Já a MRS afirma que não se trata de uma decisão tomada pela empresa. “A MRS Logística esclarece que o fechamento da passagem em nível no Bairro Poço Rico, em Juiz de Fora, já estava previsto no convênio firmado entre o DNIT e a Prefeitura de Juiz de Fora.” Segundo a empresa, o objetivo foi viabilizar a construção de equipamentos de infraestrutura de mobilidade urbana para eliminar riscos de abalroamentos nas passagens em nível existentes no município, “salvando vidas, promovendo maior fluidez ao tráfego urbano e, por consequência, mais segurança para a população”. 

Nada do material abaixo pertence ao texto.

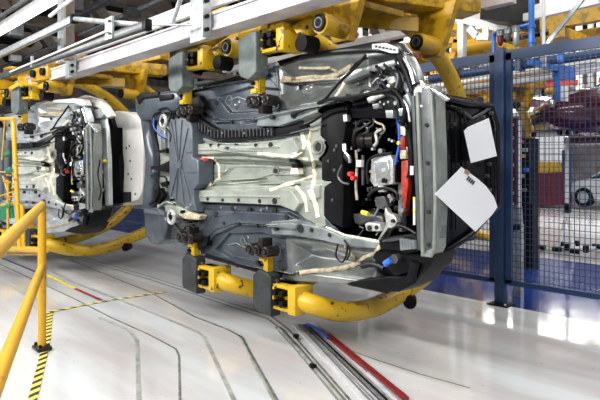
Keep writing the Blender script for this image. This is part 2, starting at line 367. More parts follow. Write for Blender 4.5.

A MRS ficou a cargo da elaboração dos projetos executivos das obras previstas no convênio. O DNIT disponibilizou os recursos financeiros e a Prefeitura de Juiz de Fora ficou responsável pela execução dos empreendimentos. Entre as intervenções entregues e em operação estão os viadutos Hélio Fadel, Roza Cabinda, a alça do Viaduto Augusto Franco e o Viaduto Renato José Abramo (Tupinambás), construído mediante a contrapartida do fechamento da passagem em nível do Poço Rico para veículos. 

“Importante destacar que a passagem em nível foi revitalizada e entregue à comunidade pela MRS, estando acessível e em plenas condições de uso como travessia segura para pedestres.” A empresa disse que está à disposição para esclarecimentos e diálogo com a sociedade e o Poder Público.